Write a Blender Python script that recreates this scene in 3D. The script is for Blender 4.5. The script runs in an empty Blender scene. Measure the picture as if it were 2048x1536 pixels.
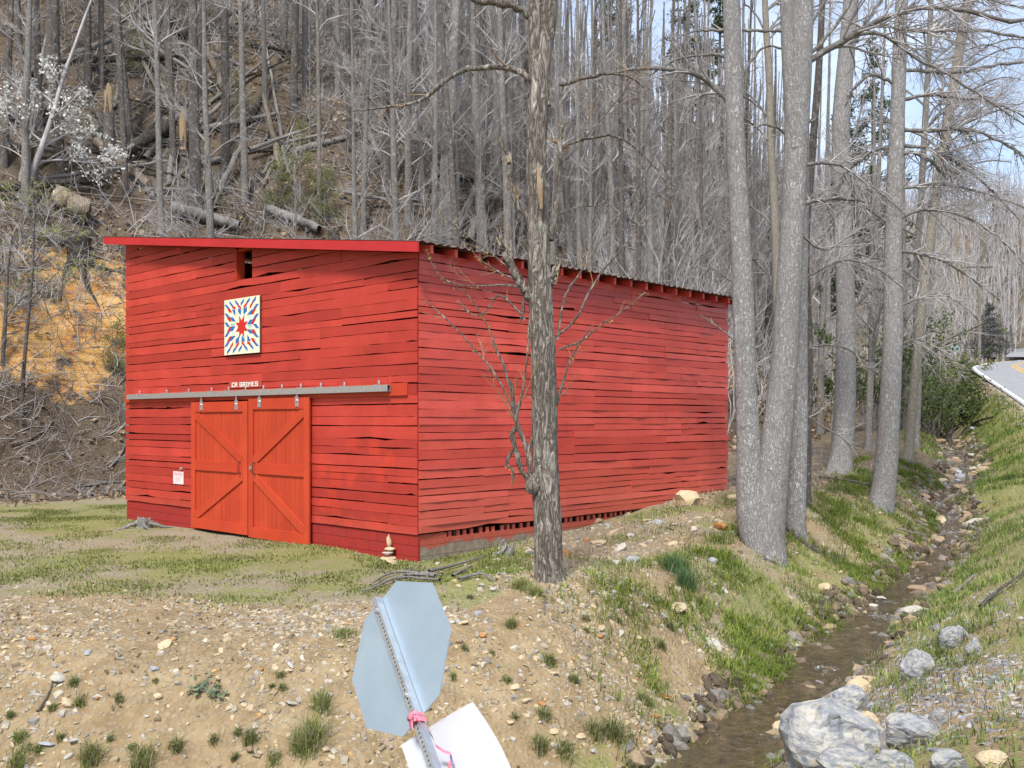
import bpy, bmesh, math, random
import numpy as np
from mathutils import Vector, Matrix

PI = math.pi
rnd = random.Random(7)
rng = np.random.default_rng(11)
SC = bpy.context.scene
COL = SC.collection

# ------------------------------------------------------------------ camera
F, CX, HY, ZC = 1950.0, 1024.0, 840.0, 2.145
cam_d = bpy.data.cameras.new('camera')
cam = bpy.data.objects.new('camera', cam_d)
COL.objects.link(cam)
cam.location = (0, 0, ZC)
cam.rotation_euler = (PI / 2, 0, 0)
cam_d.sensor_width = 36.0
cam_d.lens = F / 2048 * 36
cam_d.shift_y = (HY - 768) / 2048
cam_d.clip_start = 0.05
cam_d.clip_end = 3000
SC.camera = cam

# ------------------------------------------------------------------ light
SUN_DIR = Vector((-0.18, -0.78, 1.05)).normalized()      # towards the sun
world = bpy.data.worlds.new('World')
SC.world = world
world.use_nodes = True
wn, wl = world.node_tree.nodes, world.node_tree.links
wn.clear()
w_out = wn.new('ShaderNodeOutputWorld')
w_bg = wn.new('ShaderNodeBackground')
w_sky = wn.new('ShaderNodeTexSky')
w_sky.sky_type = 'NISHITA'
w_sky.sun_disc = False
w_sky.sun_elevation = math.asin(SUN_DIR.z)
w_sky.sun_rotation = math.atan2(SUN_DIR.x, SUN_DIR.y)
w_sky.air_density = 1.0
w_sky.dust_density = 1.4
w_sky.ozone_density = 1.6
w_tc = wn.new('ShaderNodeTexCoord')
w_map = wn.new('ShaderNodeMapping')
w_map.inputs['Scale'].default_value = (1.0, 1.0, 2.6)
w_n = wn.new('ShaderNodeTexNoise')
w_n.inputs['Scale'].default_value = 2.4
w_n.inputs['Detail'].default_value = 7
w_n.inputs['Roughness'].default_value = 0.55
w_r = wn.new('ShaderNodeValToRGB')
w_r.color_ramp.elements[0].position = 0.36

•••

--- Your objective ---
Transcribe the whole listing exactly. Pictures stay out of your copy.

--- Task solution ---
Write a Blender Python script that recreates this scene in 3D. The script is for Blender 4.5. The script runs in an empty Blender scene. Measure the picture as if it were 2048x1536 pixels.
import bpy, bmesh, math, random
import numpy as np
from mathutils import Vector, Matrix

PI = math.pi
rnd = random.Random(7)
rng = np.random.default_rng(11)
SC = bpy.context.scene
COL = SC.collection

# ------------------------------------------------------------------ camera
F, CX, HY, ZC = 1950.0, 1024.0, 840.0, 2.145
cam_d = bpy.data.cameras.new('camera')
cam = bpy.data.objects.new('camera', cam_d)
COL.objects.link(cam)
cam.location = (0, 0, ZC)
cam.rotation_euler = (PI / 2, 0, 0)
cam_d.sensor_width = 36.0
cam_d.lens = F / 2048 * 36
cam_d.shift_y = (HY - 768) / 2048
cam_d.clip_start = 0.05
cam_d.clip_end = 3000
SC.camera = cam

# ------------------------------------------------------------------ light
SUN_DIR = Vector((-0.18, -0.78, 1.05)).normalized()      # towards the sun
world = bpy.data.worlds.new('World')
SC.world = world
world.use_nodes = True
wn, wl = world.node_tree.nodes, world.node_tree.links
wn.clear()
w_out = wn.new('ShaderNodeOutputWorld')
w_bg = wn.new('ShaderNodeBackground')
w_sky = wn.new('ShaderNodeTexSky')
w_sky.sky_type = 'NISHITA'
w_sky.sun_disc = False
w_sky.sun_elevation = math.asin(SUN_DIR.z)
w_sky.sun_rotation = math.atan2(SUN_DIR.x, SUN_DIR.y)
w_sky.air_density = 1.0
w_sky.dust_density = 1.4
w_sky.ozone_density = 1.6
w_tc = wn.new('ShaderNodeTexCoord')
w_map = wn.new('ShaderNodeMapping')
w_map.inputs['Scale'].default_value = (1.0, 1.0, 2.6)
w_n = wn.new('ShaderNodeTexNoise')
w_n.inputs['Scale'].default_value = 2.4
w_n.inputs['Detail'].default_value = 7
w_n.inputs['Roughness'].default_value = 0.55
w_r = wn.new('ShaderNodeValToRGB')
w_r.color_ramp.elements[0].position = 0.36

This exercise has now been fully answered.